Vice-President’s Commitment to Nuclear Disarmament Challenged

Critics Contend US Has No Game Plan for Nuclear Weapons Meeting 

WASHINGTON, DC – When 187 nations begin over three weeks of negotiations at the United Nations on global nuclear proliferation for the first time in five years, Vice-President Al Gore won’t be there.  However, he will be in New York just a few blocks away to attend a Democratic National Committee Fundraiser with President Bill Clinton.  Having failed to get the US Senate to ratify the Comprehensive Test Ban Treaty (CTBT) last October, the U.S. Administration is now ignoring a weakened Nuclear Non-Proliferation Treaty (NPT) regime.  

In 1995 Vice-President Gore attended the NPT Review meeting which indefinitely extended the Treaty. Many states followed the US lead by sending high-level representatives to reaffirm their commitment to the reduction of nuclear arms, but since then there has been precious little progress in attaining this goal.    Following the 1999 defeat of the CTBT in the US Senate, Vice-President Gore took to the airwaves in his first campaign commercial stating; “There is no issue more important than nuclear weapons.” 

“With nuclear issues at the top of their stated security agendas, why are world leaders such as President Bill Clinton and Vice President Al Gore staying away from the NPT Review Conference on controlling and eliminating nuclear weapons?” says Dan Plesch, Director of BASIC.  “Al Gore has said he wants to phase out the internal combustion engine over the next 25 years, but on eliminating nuclear weapons he has no long-term vision.  Mr. Gore should take this opportunity to share his plan to eliminate nuclear weapons and reassure the world of the US commitment to disarmament.  Anything short of this would be a commitment to maintaining a nuclear arsenal permanently.  The NPT is designed to prevent nuclear powers from holding on to nuclear weapons forever.” 

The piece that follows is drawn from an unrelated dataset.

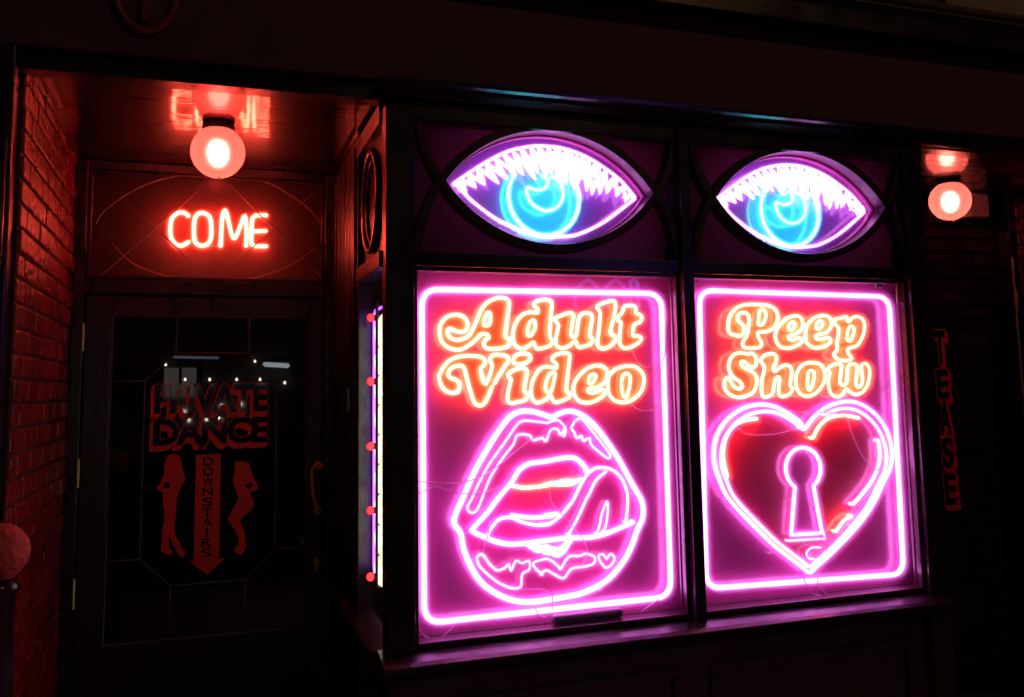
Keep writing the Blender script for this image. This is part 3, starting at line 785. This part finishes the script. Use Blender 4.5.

“I don’t think the US has a game plan that reflects the post Cold War era,” says Plesch. “Washington is reacting to the nuclear threat by developing National Missile Defense (NMD) and is seeking to weaken arms control treaties like the Anti-Ballistic Missile Treaty (ABM). The vast majority of countries want to eliminate nuclear weapons and they want the US to help, but in Washington no one is answering the phone.”   

The New Agenda Coalition, a group of seven states including South Africa, Brazil, Egypt, Sweden, Mexico, Ireland, and New Zealand, is expected to lead those countries and challenge the U.S. on numerous issues during the NPT meetings. These range from U.S. plans to renegotiate the ABM Treaty to open the door for NMD, to the Pentagon’s continued reliance on nuclear weapons to deter terrorism. These countries have become impatient with the US position reiterated by State Department Spokesman Jamie Rubin last Friday that  ‘Disarmament doesn’t happen overnight.’ 

Secretary Madeline Albright is schedule to address the NPT today, but US delegation head Norman Wulf will do the real work at the conference.   Mr. Wulf, a political appointee, is considered by arms control experts to be a minor figure in the Clinton Administration.